Saturday, June 25, 2011

Sarah's Key by Tatiana De Rosnay


Paris, July 1942: Sarah, a ten year-old girl, is brutally arrested with her family by the French police in the Vel’ d’Hiv’ roundup, but not before she locks her younger brother in a cupboard in the family's apartment, thinking that she will be back within a few hours.

Paris, May 2002: On Vel’ d’Hiv’s 60th anniversary, journalist Julia Jarmond is asked to write an article about this black day in France's past. Through her contemporary investigation, she stumbles onto a trail of long-hidden family secrets that connect her to Sarah. Julia finds herself compelled to retrace the girl's ordeal, from that terrible term in the Vel d'Hiv', to the camps, and beyond. As she probes into Sarah's past, she begins to question her own place in France, and to reevaluate her marriage and her life. Tatiana de Rosnay offers us a brilliantly subtle, compelling portrait of France under occupation and reveals the taboos and silence that surround this painful episode.

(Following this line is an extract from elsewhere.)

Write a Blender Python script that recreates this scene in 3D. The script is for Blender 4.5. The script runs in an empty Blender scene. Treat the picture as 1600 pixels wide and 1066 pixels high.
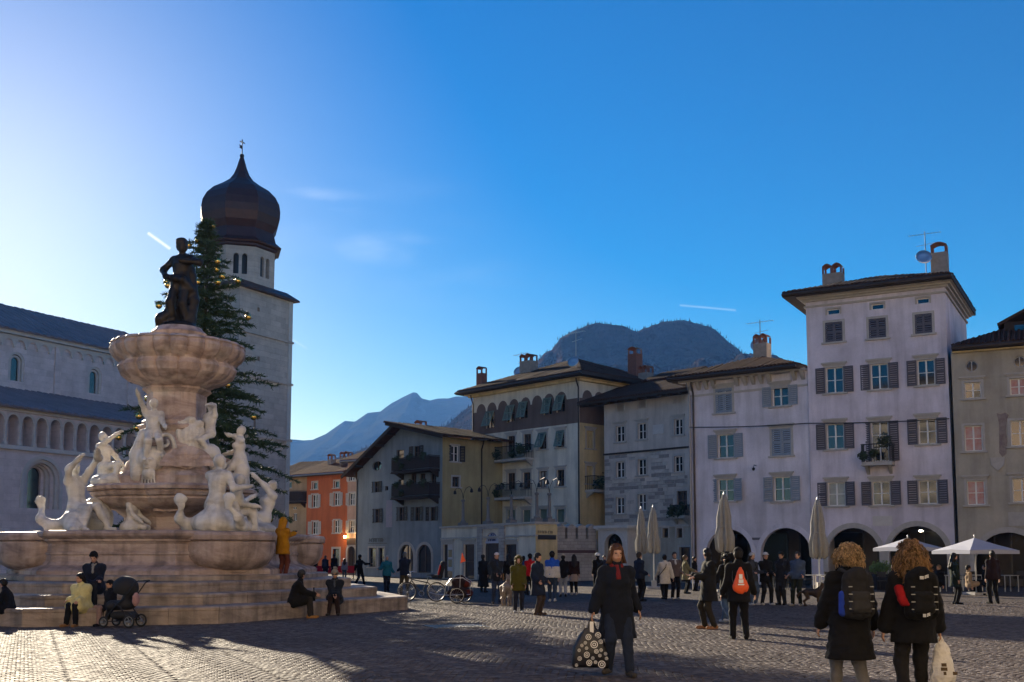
import bpy, bmesh, math, random
import numpy as np
from mathutils import Vector, Matrix
from mathutils.geometry import tessellate_polygon

# ---------------------------------------------------------------- camera, sky, sun, exposure
SC = bpy.context.scene
COL = SC.collection
R = math.radians
FPX, TILT, CAMH = 1700.0, R(5.7), 1.55          # focal length in px of a 1600 px wide frame
PPX, PPY = 800.0, 702.0                          # principal point (lens shifted up)
cam_d = bpy.data.cameras.new('camera')
cam = bpy.data.objects.new('camera', cam_d); COL.objects.link(cam)
cam.location = (0, 0, CAMH); cam.rotation_euler = (R(90) + TILT, 0, 0)
cam_d.sensor_width = 36.0; cam_d.lens = FPX / 1600 * 36.0
cam_d.shift_y = (PPY - 533.0) / 1600.0
cam_d.clip_start = 0.1; cam_d.clip_end = 40000
SC.camera = cam

SUN_AZ, SUN_EL = R(-27.5), R(18.5)               # azimuth from +Y, towards +X positive
sun_vec = Vector((math.sin(SUN_AZ) * math.cos(SUN_EL), math.cos(SUN_AZ) * math.cos(SUN_EL), math.sin(SUN_EL)))
sun_d = bpy.data.lights.new('sun', 'SUN'); sun_d.energy = 5.0; sun_d.angle = R(0.55); sun_d.color = (1.0, 0.92, 0.83)
sun = bpy.data.objects.new('sun', sun_d); COL.objects.link(sun)
sun.rotation_euler = sun_vec.to_track_quat('Z', 'Y').to_euler(); sun.location = (-40, 60, 60)

world = bpy.data.worlds.new('World'); SC.world = world; world.use_nodes = True
def build_sky():
    nt = world.node_tree; N = nt.nodes; L = nt.links; N.clear()
    out = N.new('ShaderNodeOutputWorld'); bg = N.new('ShaderNodeBackground'); bg.inputs['Strength'].default_value = 0.052
    sky = N.new('ShaderNodeTexSky'); sky.sky_type = 'NISHITA'; sky.sun_disc = False
    sky.sun_elevation = SUN_EL; sky.sun_rotation = SUN_AZ
    sky.altitude = 1200; sky.air_density = 1.0; sky.dust_density = 0.5; sky.ozone_density = 2.5
    hs = N.new('ShaderNodeHueSaturation'); hs.inputs['Hue'].default_value = 0.51; hs.inputs['Saturation'].default_value = 1.62; L.new(sky.outputs[0], hs.inputs['Color'])
    tc = N.new('ShaderNodeTexCoord'); sep = N.new('ShaderNodeSeparateXYZ'); L.new(tc.outputs['Generated'], sep.inputs[0])
    def m(op, a, b=None, clamp=False):
        n = N.new('ShaderNodeMath'); n.operation = op; n.use_clamp = clamp
        for i, v in enumerate((a, b)):
            if v is None: continue
            if isinstance(v, (int, float)): n.inputs[i].default_value = v
            else: L.new(v, n.inputs[i])
        return n.outputs[0]
    tx = m('DIVIDE', sep.outputs[0], m('MAXIMUM', sep.outputs[1], 0.001))       # tangent-plane direction, real sky positions
    tz = m('DIVIDE', sep.outputs[2], m('MAXIMUM', sep.outputs[1], 0.001))
    noi = N.new('ShaderNodeTexNoise'); noi.inputs['Scale'].default_value = 9.0; noi.inputs['Detail'].default_value = 8.0
    mp = N.new('ShaderNodeMapping'); mp.inputs['Scale'].default_value = (1.0, 1.0, 4.0); mp.inputs['Rotation'].default_value = (0, R(6), 0)
    L.new(tc.outputs['Generated'], mp.inputs[0]); L.new(mp.outputs[0], noi.inputs[0])
    ridg = m('MULTIPLY', m('SUBTRACT', noi.outputs['Fac'], 0.42), 3.2, True)
    def wisp(cx, cz, rx, rz, k):
        a = m('DIVIDE', m('SUBTRACT', tx, cx), rx); b = m('DIVIDE', m('SUBTRACT', tz, cz), rz)
        d = m('SUBTRACT', 1.0, m('ADD', m('MULTIPLY', a, a), m('MULTIPLY', b, b)), True)
        return m('MULTIPLY', m('MULTIPLY', d, ridg), k)
    def trail(ax, az, bx, bz, wd, k):                                     # a contrail: straight streak between two directions
        dx, dz = bx - ax, bz - az; ln = math.hypot(dx, dz); dx /= ln; dz /= ln
        u = m('ADD', m('MULTIPLY', m('SUBTRACT', tx, ax), dx), m('MULTIPLY', m('SUBTRACT', tz, az), dz))
        v = m('ABSOLUTE', m('ADD', m('MULTIPLY', m('SUBTRACT', tx, ax), -dz), m('MULTIPLY', m('SUBTRACT', tz, az), dx)))
        inn = m('MULTIPLY', m('GREATER_THAN', u, 0.0), m('LESS_THAN', u, ln))
        return m('MULTIPLY', m('MULTIPLY', m('SUBTRACT', 1.0, m('DIVIDE', v, wd), True), inn), k)
    def TD(px, py):
        d = cam_ray(px, py); return d.x / d.y, d.z / d.y
    fac = None
    for w_ in (wisp(*TD(490, 316), 0.055, 0.016, 0.42), wisp(*TD(600, 385), 0.05, 0.022, 0.28), wisp(*TD(700, 440), 0.12, 0.03, 0.10),
               wisp(*TD(560, 345), 0.14, 0.06, 0.08),
               trail(*TD(231, 364), *TD(266, 389), 0.0022, 0.8), trail(*TD(1062, 477), *TD(1150, 485), 0.0014, 0.32),
               trail(*TD(440, 520), *TD(480, 545), 0.0016, 0.18)):
        fac = w_ if fac is None else m('ADD', fac, w_, True)
    mix = N.new('ShaderNodeMix'); mix.data_type = 'RGBA'; L.new(fac, mix.inputs[0]); L.new(hs.outputs[0], mix.inputs[6])
    sc_ = N.new('ShaderNodeVectorMath'); sc_.operation = 'MULTIPLY_ADD'; L.new(hs.outputs[0], sc_.inputs[0])
    sc_.inputs[1].default_value = (1.1, 0.9, 0.8); sc_.inputs[2].default_value = (5.0, 5.0, 5.0); L.new(sc_.outputs[0], mix.inputs[7])
    L.new(mix.outputs[2], bg.inputs[0]); L.new(bg.outputs[0], out.inputs[0])
def cam_ray(px, py):
    a = (px - PPX) / FPX; b = (PPY - py) / FPX; c, s = math.cos(TILT), math.sin(TILT)
    return Vector((a, c - b * s, s + b * c))
build_sky()
SC.view_settings.view_transform = 'Standard'; SC.view_settings.look = 'None'
SC.view_settings.exposure = 1.35; SC.view_settings.gamma = 1.0; SC.view_settings.use_curve_mapping = False
SC.render.engine = 'CYCLES'
SC.cycles.use_denoising = True; SC.cycles.max_bounces = 6; SC.cycles.diffuse_bounces = 3; SC.cycles.glossy_bounces = 3
SC.cycles.transmission_bounces = 4; SC.cycles.transparent_max_bounces = 6; SC.cycles.volume_bounces = 0
SC.cycles.sample_clamp_indirect = 6.0; SC.cycles.use_adaptive_sampling = True

# ---------------------------------------------------------------- placing helpers
CT, ST = math.cos(TILT), math.sin(TILT)
def W(px, py, Y):                                # the point at depth Y seen at that pixel
    d = cam_ray(px, py); s = Y / d.y
    return Vector((d.x * s, Y, CAMH + d.z * s))
def GX(px, Y, z=0.0):                            # x of a point at depth Y and height z
    return (px - PPX) / FPX * (Y * CT + (z - CAMH) * ST)
def GY(py, z=0.0):                               # depth of a ground point seen at row py
    d = cam_ray(PPX, py); return (z - CAMH) / d.z * d.y
rnd = random.Random(7)

# ---------------------------------------------------------------- materials
MATS = {}
def mat(name, color=(0.5, 0.5, 0.5), rough=0.8, metal=0.0, spec=0.5, noise=None, bump=None, emit=None, coat=0.0, ior=None, sheen=0.0):
    """noise = (scale, amount[, second colour]); bump = (scale, strength, distance)"""
    if name in MATS: return MATS[name]
    m = bpy.data.materials.new(name); m.use_nodes = True; MATS[name] = m
    nt = m.node_tree; N = nt.nodes; L = nt.links; b = N['Principled BSDF']
    b.inputs['Base Color'].default_value = (*color, 1); b.inputs['Roughness'].default_value = rough
    b.inputs['Metallic'].default_value = metal; b.inputs['Specular IOR Level'].default_value = spec
    b.inputs['Coat Weight'].default_value = coat; b.inputs['Sheen Weight'].default_value = sheen
    if ior: b.inputs['IOR'].default_value = ior
    if emit:
        b.inputs['Emission Color'].default_value = (*emit[0], 1); b.inputs['Emission Strength'].default_value = emit[1]
    tc = N.new('ShaderNodeTexCoord')
    if noise:
        n = N.new('ShaderNodeTexNoise'); n.inputs['Scale'].default_value = noise[0]; n.inputs['Detail'].default_value = 6; n.inputs['Roughness'].default_value = 0.65
        L.new(tc.outputs['Object'], n.inputs['Vector'])
        rp = N.new('ShaderNodeValToRGB'); rp.color_ramp.elements[0].position = 0.28; rp.color_ramp.elements[1].position = 0.72
        c2 = noise[2] if len(noise) > 2 else tuple(max(0, c * (1 - noise[1])) for c in color)
        rp.color_ramp.elements[0].color = (*c2, 1); rp.color_ramp.elements[1].color = (*color, 1)
        L.new(n.outputs['Fac'], rp.inputs[0]); L.new(rp.outputs[0], b.inputs['Base Color'])
    if bump:
        n2 = N.new('ShaderNodeTexNoise'); n2.inputs['Scale'].default_value = bump[0]; n2.inputs['Detail'].default_value = 5
        L.new(tc.outputs['Object'], n2.inputs['Vector'])
        bp = N.new('ShaderNodeBump'); bp.inputs['Strength'].default_value = bump[1]; bp.inputs['Distance'].default_value = bump[2]
        L.new(n2.outputs['Fac'], bp.inputs['Height']); L.new(bp.outputs[0], b.inputs['Normal'])
    return m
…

I just finished this book in audio format. Oh, my gosh, this was such a good book and I did not want it to end. But, books have to end. I cried and cried throughout this book and am still crying for Sarah Starcynski DeFor Rainsford. How many people have stories like hers, oh my gosh. Thank you for opening my eyes to this horrible tragedy. I knew about the Germans but did not know about France. It's terrible that lives were shattered like that. Just because you were jewish. Terrible. I can't imagine what Sarah was going through in real life. Thank you, Tatiana for letting everyone know and not to let it die. We will always remember, we will never forget, well, at least I will never forget. I would suggest this book to all my friends and family, in fact, I have done that already. Thanks again.